Os melhores amigos Lucas (Jesuíta Barbosa) e Felipe (Victor Sousa) viajam juntos para Canoa Quebrada, no interior do Ceará. Durante a viagem, sentimentos inesperados despertam em Lucas uma paixão/desejo platônico por Felipe.

O curta-metragem faz um excelente trabalho ao mostrar a sutileza dos sentimentos desenvolvidos pelo personagem. Por meio dos enquadramentos faciais e corporais, Deberton consegue evidenciar com maestria, desde as ressalvas de Lucas, por estar se apaixonando pelo melhor amigo, como também a tensão sexual que vai crescendo em seu âmago. Ademais, o roteiro evidencia um Felipe que insiste em estar se autoafirmando hétero, com comentários corriqueiros e até ações mais problemáticas, se contrapondo aos sentimentos de Lucas e ressaltando ainda mais a platonicidade romântica da relação.

Assista o filme completo aqui:

 


Os Finais de Domingos

Olavo Júnior, 2023

O que resta de nós senão as memórias de quem um dia fomos para aqueles que ficaram ? Em Os Finais de Domingos, nos confrontamos com esse questionamento. O curta de 8 minutos de Olavo Júnior começa com um homem idoso, quase cego, realizando suas atividades diárias em um fim de tarde até receber uma visita inusitada: o homem que mais amou na sua vida, e que já não está mais com ele. Afinal, são nos finais de domingos que as lembranças de quem fomos um dia voltam à tona… e trazem junto a imagem de quem um dia amamos. 

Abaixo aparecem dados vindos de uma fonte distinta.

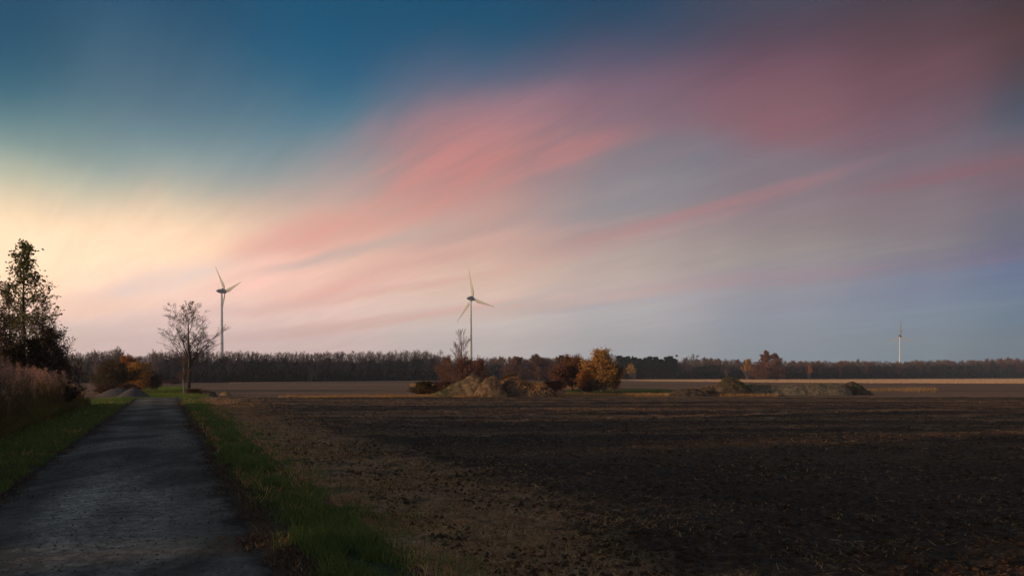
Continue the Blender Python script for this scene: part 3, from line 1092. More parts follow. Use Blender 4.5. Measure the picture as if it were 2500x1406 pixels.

Em um pequeno recorte diegético, o filme explora temas pertinentes à senescência, mas sobretudo coloca em evidência uma questão pouco discutida: o envelhecimento das pessoas LGBTQIAPN+. Por muitos anos, ouvimos a falácia de que antigamente não existiam gays, lésbicas, travestis, etc. E em Os Finais de Domingos, o diretor reforça não só a tese de que essas minorias sempre existiram, mas que também sobreviveram às inúmeras perdas que prescindem à vida.